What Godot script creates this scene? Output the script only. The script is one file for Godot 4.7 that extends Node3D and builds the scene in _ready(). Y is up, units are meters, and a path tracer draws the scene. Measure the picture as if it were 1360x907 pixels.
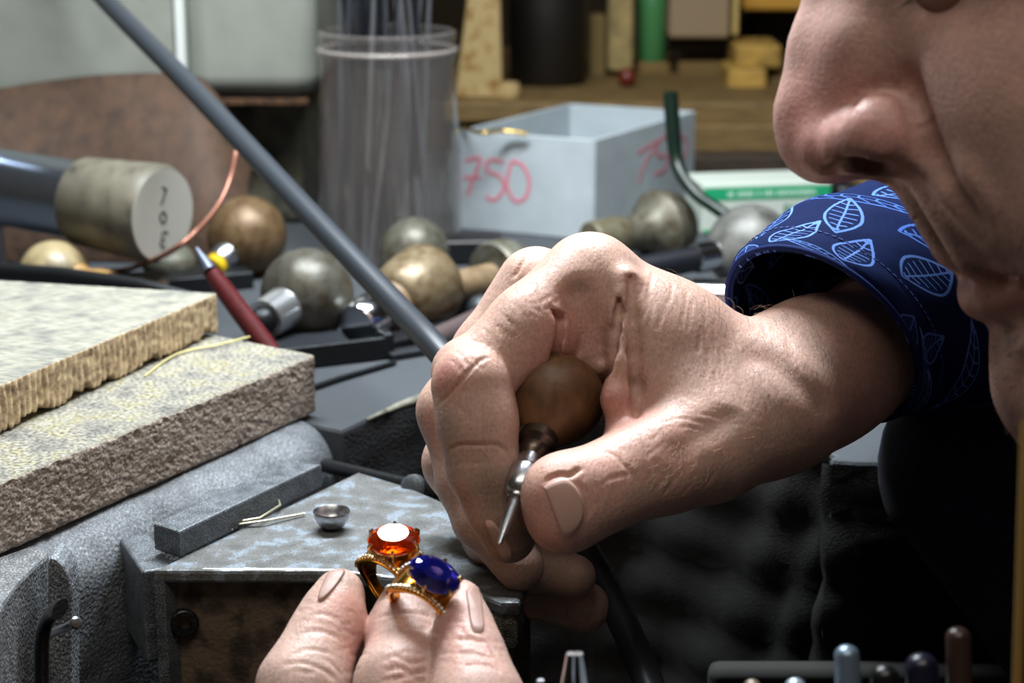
extends Node3D

# ---------------------------------------------------------------- camera frame
const PITCH := 15.0
const FOV := 20.26
const CAM := Vector3(0, 0.2, 0)
var fpx: float = 453.5 / tan(deg_to_rad(FOV / 2.0))
var cam_basis := Basis(Vector3.RIGHT, deg_to_rad(-PITCH))
var used_names := {}
var tex_cache := {}

func ray(px: float, py: float) -> Vector3:
	return cam_basis * Vector3((px - 680.0) / fpx, -(py - 453.5) / fpx, -1.0)

func at(px: float, py: float, depth: float) -> Vector3:      # a point at that distance along the view axis
	return CAM + ray(px, py) * depth

func on(px: float, py: float, y := 0.0) -> Vector3:            # a point on the level plane at height y
	var r := ray(px, py)
	return CAM + r * ((y - CAM.y) / r.y)

func far(px: float, py: float, d: float) -> Vector3:           # a point on the upright plane d metres away
	var r := ray(px, py)
	return CAM + r * (-d / r.z)

# ---------------------------------------------------------------- mesh building
class MB:
	var v := PackedVector3Array()
	var n := PackedVector3Array()
	var uv := PackedVector2Array()
	var c := PackedColorArray()
	var i := PackedInt32Array()
	func vert(p: Vector3, nn: Vector3, u := Vector2.ZERO) -> int:
		v.append(p); n.append(nn); uv.append(u)
		return v.size() - 1
	func tri(a: int, b: int, d: int) -> void:
		if (v[b] - v[a]).cross(v[d] - v[a]).dot(n[a] + n[b] + n[d]) > 0.0:
			i.append(a); i.append(d); i.append(b)
		else:
			i.append(a); i.append(b); i.append(d)
	func quad(a: int, b: int, d: int, e: int) -> void:
		tri(a, b, d); tri(a, d, e)
	func face(pts: Array, nn: Vector3) -> void:
		var s := v.size()
		for p in pts: vert(p, nn)
		for k in range(1, pts.size() - 1): tri(s, s + k, s + k + 1)
	func mesh() -> ArrayMesh:
		var a := []
		a.resize(Mesh.ARRAY_MAX)
		a[Mesh.ARRAY_VERTEX] = v; a[Mesh.ARRAY_NORMAL] = n; a[Mesh.ARRAY_INDEX] = i
		if uv.size() == v.size(): a[Mesh.ARRAY_TEX_UV] = uv
		if c.size() == v.size(): a[Mesh.ARRAY_COLOR] = c
		var m := ArrayMesh.new()
		m.add_surface_from_arrays(Mesh.PRIMITIVE_TRIANGLES, a)
		return m
	func smooth_all(grain := 0.00002) -> void:    # welded normals
		var sums := {}
		var keys := []
		keys.resize(v.size())
		for k in v.size(): keys[k] = Vector3i((v[k] / grain).round())
		for t in range(0, i.size(), 3):
			var f := -(v[i[t + 1]] - v[i[t]]).cross(v[i[t + 2]] - v[i[t]])
			for q in 3:
				var key = keys[i[t + q]]
				sums[key] = sums.get(key, Vector3.ZERO) + f
		for k in v.size(): n[k] = (sums.get(keys[k], n[k]) as Vector3).normalized()

func face_out(m: MB) -> void:                                   # turn a closed shape's faces outwards, normals with them
	m.smooth_all()
	var c := Vector3.ZERO
	for p in m.v: c += p
	c /= m.v.size()
	var sum := 0.0
	for k in m.v.size(): sum += m.n[k].dot(m.v[k] - c)
	if sum < 0.0: turn_over(m)

func turn_over(m: MB) -> void:
	for k in range(0, m.i.size(), 3):
		var t := m.i[k + 1]
		m.i[k + 1] = m.i[k + 2]
		m.i[k + 2] = t
	for k in m.n.size(): m.n[k] = -m.n[k]

func face_like(m: MB) -> void:                                  # the same for an open sheet: keep to the side its given normals point to
	var hint := m.n.duplicate()
	m.smooth_all()
	var sum := 0.0
	for k in m.v.size(): sum += m.n[k].dot(hint[k])
	if sum < 0.0: turn_over(m)

func lathe(m: MB, prof: Array, xf := Transform3D(), segs := 36, crease := 0.75) -> void:
	var nn := []
	for k in prof.size() - 1:
		var e: Vector2 = prof[k + 1] - prof[k]
		nn.append(Vector2(e.y, -e.x).normalized())
	for k in prof.size() - 1:
		var a: Vector2 = prof[k]
		var b: Vector2 = prof[k + 1]
		var na: Vector2 = nn[k]
		var nb: Vector2 = nn[k]
		if k > 0 and nn[k - 1].dot(nn[k]) > crease: na = (nn[k - 1] + nn[k]).normalized()
		if k < nn.size() - 1 and nn[k + 1].dot(nn[k]) > crease: nb = (nn[k + 1] + nn[k]).normalized()
		var s := m.v.size()
		for j in segs + 1:
			var t := TAU * j / segs
			var cs := cos(t)
			var sn := sin(t)
			m.vert(xf * Vector3(a.x * cs, a.y, a.x * sn), xf.basis.orthonormalized() * Vector3(na.x * cs, na.y, na.x * sn), Vector2(float(j) / segs, a.y))
			m.vert(xf * Vector3(b.x * cs, b.y, b.x * sn), xf.basis.orthonormalized() * Vector3(nb.x * cs, nb.y, nb.x * sn), Vector2(float(j) / segs, b.y))
		for j in segs:
			var q := s + j * 2
			if a.x > 1e-7: m.tri(q, q + 2, q + 1)
			if b.x > 1e-7: m.tri(q + 1, q + 2, q + 3)

func arc(cx: float, cy: float, r: float, a0: float, a1: float, steps: int, ry := -1.0) -> Array:
	var o := []
	for k in steps + 1:
		var t := deg_to_rad(lerpf(a0, a1, float(k) / steps))
		o.append(Vector2(maxf(cx + r * cos(t), 0.0), cy + (ry if ry > 0.0 else r) * sin(t)))
	return o

func along(a: Vector3, b: Vector3) -> Transform3D:              # y axis runs from a to b
	var y := (b - a).normalized()
	var x := y.cross(Vector3.FORWARD if absf(y.z) < 0.9 else Vector3.RIGHT).normalized()
	return Transform3D(Basis(x, y, x.cross(y)), a)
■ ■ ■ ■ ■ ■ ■
Leave the pictures out and output the rest of the listing exactly.

What Godot script creates this scene? Output the script only. The script is one file for Godot 4.7 that extends Node3D and builds the scene in _ready(). Y is up, units are meters, and a path tracer draws the scene. Measure the picture as if it were 1360x907 pixels.
extends Node3D

# ---------------------------------------------------------------- camera frame
const PITCH := 15.0
const FOV := 20.26
const CAM := Vector3(0, 0.2, 0)
var fpx: float = 453.5 / tan(deg_to_rad(FOV / 2.0))
var cam_basis := Basis(Vector3.RIGHT, deg_to_rad(-PITCH))
var used_names := {}
var tex_cache := {}

func ray(px: float, py: float) -> Vector3:
	return cam_basis * Vector3((px - 680.0) / fpx, -(py - 453.5) / fpx, -1.0)

func at(px: float, py: float, depth: float) -> Vector3:      # a point at that distance along the view axis
	return CAM + ray(px, py) * depth

func on(px: float, py: float, y := 0.0) -> Vector3:            # a point on the level plane at height y
	var r := ray(px, py)
	return CAM + r * ((y - CAM.y) / r.y)

func far(px: float, py: float, d: float) -> Vector3:           # a point on the upright plane d metres away
	var r := ray(px, py)
	return CAM + r * (-d / r.z)

# ---------------------------------------------------------------- mesh building
class MB:
	var v := PackedVector3Array()
	var n := PackedVector3Array()
	var uv := PackedVector2Array()
	var c := PackedColorArray()
	var i := PackedInt32Array()
	func vert(p: Vector3, nn: Vector3, u := Vector2.ZERO) -> int:
		v.append(p); n.append(nn); uv.append(u)
		return v.size() - 1
	func tri(a: int, b: int, d: int) -> void:
		if (v[b] - v[a]).cross(v[d] - v[a]).dot(n[a] + n[b] + n[d]) > 0.0:
			i.append(a); i.append(d); i.append(b)
		else:
			i.append(a); i.append(b); i.append(d)
	func quad(a: int, b: int, d: int, e: int) -> void:
		tri(a, b, d); tri(a, d, e)
	func face(pts: Array, nn: Vector3) -> void:
		var s := v.size()
		for p in pts: vert(p, nn)
		for k in range(1, pts.size() - 1): tri(s, s + k, s + k + 1)
	func mesh() -> ArrayMesh:
		var a := []
		a.resize(Mesh.ARRAY_MAX)
		a[Mesh.ARRAY_VERTEX] = v; a[Mesh.ARRAY_NORMAL] = n; a[Mesh.ARRAY_INDEX] = i
		if uv.size() == v.size(): a[Mesh.ARRAY_TEX_UV] = uv
		if c.size() == v.size(): a[Mesh.ARRAY_COLOR] = c
		var m := ArrayMesh.new()
		m.add_surface_from_arrays(Mesh.PRIMITIVE_TRIANGLES, a)
		return m
	func smooth_all(grain := 0.00002) -> void:    # welded normals
		var sums := {}
		var keys := []
		keys.resize(v.size())
		for k in v.size(): keys[k] = Vector3i((v[k] / grain).round())
		for t in range(0, i.size(), 3):
			var f := -(v[i[t + 1]] - v[i[t]]).cross(v[i[t + 2]] - v[i[t]])
			for q in 3:
				var key = keys[i[t + q]]
				sums[key] = sums.get(key, Vector3.ZERO) + f
		for k in v.size(): n[k] = (sums.get(keys[k], n[k]) as Vector3).normalized()

func face_out(m: MB) -> void:                                   # turn a closed shape's faces outwards, normals with them
	m.smooth_all()
	var c := Vector3.ZERO
	for p in m.v: c += p
	c /= m.v.size()
	var sum := 0.0
	for k in m.v.size(): sum += m.n[k].dot(m.v[k] - c)
	if sum < 0.0: turn_over(m)

func turn_over(m: MB) -> void:
	for k in range(0, m.i.size(), 3):
		var t := m.i[k + 1]
		m.i[k + 1] = m.i[k + 2]
		m.i[k + 2] = t
	for k in m.n.size(): m.n[k] = -m.n[k]

func face_like(m: MB) -> void:                                  # the same for an open sheet: keep to the side its given normals point to
	var hint := m.n.duplicate()
	m.smooth_all()
	var sum := 0.0
	for k in m.v.size(): sum += m.n[k].dot(hint[k])
	if sum < 0.0: turn_over(m)

func lathe(m: MB, prof: Array, xf := Transform3D(), segs := 36, crease := 0.75) -> void:
	var nn := []
	for k in prof.size() - 1:
		var e: Vector2 = prof[k + 1] - prof[k]
		nn.append(Vector2(e.y, -e.x).normalized())
	for k in prof.size() - 1:
		var a: Vector2 = prof[k]
		var b: Vector2 = prof[k + 1]
		var na: Vector2 = nn[k]
		var nb: Vector2 = nn[k]
		if k > 0 and nn[k - 1].dot(nn[k]) > crease: na = (nn[k - 1] + nn[k]).normalized()
		if k < nn.size() - 1 and nn[k + 1].dot(nn[k]) > crease: nb = (nn[k + 1] + nn[k]).normalized()
		var s := m.v.size()
		for j in segs + 1:
			var t := TAU * j / segs
			var cs := cos(t)
			var sn := sin(t)
			m.vert(xf * Vector3(a.x * cs, a.y, a.x * sn), xf.basis.orthonormalized() * Vector3(na.x * cs, na.y, na.x * sn), Vector2(float(j) / segs, a.y))
			m.vert(xf * Vector3(b.x * cs, b.y, b.x * sn), xf.basis.orthonormalized() * Vector3(nb.x * cs, nb.y, nb.x * sn), Vector2(float(j) / segs, b.y))
		for j in segs:
			var q := s + j * 2
			if a.x > 1e-7: m.tri(q, q + 2, q + 1)
			if b.x > 1e-7: m.tri(q + 1, q + 2, q + 3)

func arc(cx: float, cy: float, r: float, a0: float, a1: float, steps: int, ry := -1.0) -> Array:
	var o := []
	for k in steps + 1:
		var t := deg_to_rad(lerpf(a0, a1, float(k) / steps))
		o.append(Vector2(maxf(cx + r * cos(t), 0.0), cy + (ry if ry > 0.0 else r) * sin(t)))
	return o

func along(a: Vector3, b: Vector3) -> Transform3D:              # y axis runs from a to b
	var y := (b - a).normalized()
	var x := y.cross(Vector3.FORWARD if absf(y.z) < 0.9 else Vector3.RIGHT).normalized()
	return Transform3D(Basis(x, y, x.cross(y)), a)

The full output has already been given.